-- Start of Dataset extract --

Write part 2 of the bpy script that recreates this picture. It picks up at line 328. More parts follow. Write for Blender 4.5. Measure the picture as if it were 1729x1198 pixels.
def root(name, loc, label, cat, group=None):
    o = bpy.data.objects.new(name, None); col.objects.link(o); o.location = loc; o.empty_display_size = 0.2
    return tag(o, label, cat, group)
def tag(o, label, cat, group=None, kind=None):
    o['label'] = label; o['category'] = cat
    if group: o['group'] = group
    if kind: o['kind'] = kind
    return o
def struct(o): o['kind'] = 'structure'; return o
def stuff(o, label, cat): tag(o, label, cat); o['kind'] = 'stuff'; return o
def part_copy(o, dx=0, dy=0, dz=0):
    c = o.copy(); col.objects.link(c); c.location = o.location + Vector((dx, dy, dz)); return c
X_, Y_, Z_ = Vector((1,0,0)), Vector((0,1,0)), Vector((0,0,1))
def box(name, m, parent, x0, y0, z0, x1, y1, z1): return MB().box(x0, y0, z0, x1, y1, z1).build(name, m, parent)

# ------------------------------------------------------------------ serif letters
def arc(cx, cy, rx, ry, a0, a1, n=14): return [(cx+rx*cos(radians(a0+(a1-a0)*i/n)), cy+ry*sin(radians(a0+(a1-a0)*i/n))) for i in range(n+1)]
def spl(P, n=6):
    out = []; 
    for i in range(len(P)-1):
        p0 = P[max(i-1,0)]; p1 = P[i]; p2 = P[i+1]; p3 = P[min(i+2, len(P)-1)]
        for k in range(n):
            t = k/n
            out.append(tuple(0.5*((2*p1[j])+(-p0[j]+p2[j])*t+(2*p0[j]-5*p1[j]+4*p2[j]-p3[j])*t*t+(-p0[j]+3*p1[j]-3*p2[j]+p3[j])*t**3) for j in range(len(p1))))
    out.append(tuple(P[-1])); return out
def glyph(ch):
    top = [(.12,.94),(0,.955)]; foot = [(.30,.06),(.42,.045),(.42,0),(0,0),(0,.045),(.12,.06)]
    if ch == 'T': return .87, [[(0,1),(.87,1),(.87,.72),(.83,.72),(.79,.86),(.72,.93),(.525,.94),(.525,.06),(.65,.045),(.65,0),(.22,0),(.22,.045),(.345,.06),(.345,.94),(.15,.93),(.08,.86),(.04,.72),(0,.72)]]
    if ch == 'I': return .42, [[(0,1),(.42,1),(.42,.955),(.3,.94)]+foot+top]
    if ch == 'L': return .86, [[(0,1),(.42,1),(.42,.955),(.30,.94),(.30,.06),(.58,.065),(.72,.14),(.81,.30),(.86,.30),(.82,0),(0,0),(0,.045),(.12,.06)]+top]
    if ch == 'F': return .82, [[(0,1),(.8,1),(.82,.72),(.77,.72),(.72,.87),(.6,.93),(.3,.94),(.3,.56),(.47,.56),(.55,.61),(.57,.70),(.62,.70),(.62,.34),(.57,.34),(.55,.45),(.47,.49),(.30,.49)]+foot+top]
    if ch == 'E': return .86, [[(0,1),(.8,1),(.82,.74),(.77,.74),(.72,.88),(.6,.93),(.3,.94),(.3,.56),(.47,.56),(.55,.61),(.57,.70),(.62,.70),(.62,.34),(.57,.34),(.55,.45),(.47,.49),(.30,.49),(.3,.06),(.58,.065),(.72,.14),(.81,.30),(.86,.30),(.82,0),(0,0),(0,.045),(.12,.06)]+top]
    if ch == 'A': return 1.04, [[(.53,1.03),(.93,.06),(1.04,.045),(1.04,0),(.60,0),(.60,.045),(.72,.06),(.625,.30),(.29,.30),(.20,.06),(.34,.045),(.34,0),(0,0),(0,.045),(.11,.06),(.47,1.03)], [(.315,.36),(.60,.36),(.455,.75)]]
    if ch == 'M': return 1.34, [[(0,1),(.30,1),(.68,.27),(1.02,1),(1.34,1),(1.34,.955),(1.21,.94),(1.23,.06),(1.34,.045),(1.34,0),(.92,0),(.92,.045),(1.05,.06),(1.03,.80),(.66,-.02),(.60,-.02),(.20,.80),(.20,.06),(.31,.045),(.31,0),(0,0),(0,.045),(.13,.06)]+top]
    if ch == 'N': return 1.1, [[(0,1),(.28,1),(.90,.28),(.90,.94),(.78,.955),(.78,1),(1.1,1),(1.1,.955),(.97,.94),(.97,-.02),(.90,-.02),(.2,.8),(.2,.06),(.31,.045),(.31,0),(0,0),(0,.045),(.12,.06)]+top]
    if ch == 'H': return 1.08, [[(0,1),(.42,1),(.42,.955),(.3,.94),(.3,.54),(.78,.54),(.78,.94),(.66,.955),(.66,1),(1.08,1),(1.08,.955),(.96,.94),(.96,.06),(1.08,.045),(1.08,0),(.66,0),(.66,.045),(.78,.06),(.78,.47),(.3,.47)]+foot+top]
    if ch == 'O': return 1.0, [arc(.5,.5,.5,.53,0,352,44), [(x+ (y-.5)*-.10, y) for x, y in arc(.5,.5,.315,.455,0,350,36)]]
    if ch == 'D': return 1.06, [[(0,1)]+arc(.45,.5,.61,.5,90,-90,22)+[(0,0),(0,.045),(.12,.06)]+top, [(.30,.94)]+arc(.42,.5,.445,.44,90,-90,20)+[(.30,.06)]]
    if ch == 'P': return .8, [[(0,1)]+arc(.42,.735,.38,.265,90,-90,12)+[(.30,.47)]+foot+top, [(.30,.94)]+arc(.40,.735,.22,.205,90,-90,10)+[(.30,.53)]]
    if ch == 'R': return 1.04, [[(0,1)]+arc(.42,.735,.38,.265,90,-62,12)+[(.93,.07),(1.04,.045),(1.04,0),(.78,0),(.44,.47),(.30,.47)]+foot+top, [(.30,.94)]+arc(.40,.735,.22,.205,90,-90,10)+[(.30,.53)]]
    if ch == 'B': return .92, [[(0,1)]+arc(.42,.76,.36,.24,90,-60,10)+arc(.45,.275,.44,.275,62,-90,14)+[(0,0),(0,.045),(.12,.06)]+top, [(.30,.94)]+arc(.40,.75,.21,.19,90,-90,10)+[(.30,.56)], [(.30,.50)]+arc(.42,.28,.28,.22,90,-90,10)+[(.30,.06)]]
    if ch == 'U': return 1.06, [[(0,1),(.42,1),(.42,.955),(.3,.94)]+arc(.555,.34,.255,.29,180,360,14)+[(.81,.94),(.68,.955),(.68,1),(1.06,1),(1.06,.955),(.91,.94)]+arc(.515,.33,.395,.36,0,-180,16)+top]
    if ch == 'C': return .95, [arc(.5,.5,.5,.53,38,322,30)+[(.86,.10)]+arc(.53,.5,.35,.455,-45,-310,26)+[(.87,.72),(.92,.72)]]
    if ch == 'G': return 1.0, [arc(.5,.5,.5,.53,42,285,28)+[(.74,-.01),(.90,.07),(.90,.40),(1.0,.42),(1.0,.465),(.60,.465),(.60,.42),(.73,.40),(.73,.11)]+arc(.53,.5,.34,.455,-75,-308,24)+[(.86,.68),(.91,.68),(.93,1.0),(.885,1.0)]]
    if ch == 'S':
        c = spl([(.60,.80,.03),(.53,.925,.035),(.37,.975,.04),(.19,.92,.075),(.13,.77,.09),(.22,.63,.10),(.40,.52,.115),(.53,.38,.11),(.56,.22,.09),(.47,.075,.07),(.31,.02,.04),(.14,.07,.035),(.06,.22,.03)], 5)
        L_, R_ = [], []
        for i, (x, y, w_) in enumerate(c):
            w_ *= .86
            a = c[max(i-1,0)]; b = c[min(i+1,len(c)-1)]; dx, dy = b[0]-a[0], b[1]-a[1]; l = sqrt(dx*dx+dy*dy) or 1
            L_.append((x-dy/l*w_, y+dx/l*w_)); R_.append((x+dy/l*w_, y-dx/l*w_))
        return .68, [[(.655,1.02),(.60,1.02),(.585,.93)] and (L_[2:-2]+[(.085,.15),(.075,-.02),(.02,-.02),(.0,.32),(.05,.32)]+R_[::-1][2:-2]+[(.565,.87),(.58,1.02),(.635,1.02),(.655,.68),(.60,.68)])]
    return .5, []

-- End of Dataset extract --

# Written instruction
Word for word, reproduce the listing above from its start up to and including the line that has "def box(name, m, parent, x0, y0, z0, x1, y1, z1): return". Give only those lines.

# Result
Write part 2 of the bpy script that recreates this picture. It picks up at line 328. More parts follow. Write for Blender 4.5. Measure the picture as if it were 1729x1198 pixels.
def root(name, loc, label, cat, group=None):
    o = bpy.data.objects.new(name, None); col.objects.link(o); o.location = loc; o.empty_display_size = 0.2
    return tag(o, label, cat, group)
def tag(o, label, cat, group=None, kind=None):
    o['label'] = label; o['category'] = cat
    if group: o['group'] = group
    if kind: o['kind'] = kind
    return o
def struct(o): o['kind'] = 'structure'; return o
def stuff(o, label, cat): tag(o, label, cat); o['kind'] = 'stuff'; return o
def part_copy(o, dx=0, dy=0, dz=0):
    c = o.copy(); col.objects.link(c); c.location = o.location + Vector((dx, dy, dz)); return c
X_, Y_, Z_ = Vector((1,0,0)), Vector((0,1,0)), Vector((0,0,1))
def box(name, m, parent, x0, y0, z0, x1, y1, z1): return MB().box(x0, y0, z0, x1, y1, z1).build(name, m, parent)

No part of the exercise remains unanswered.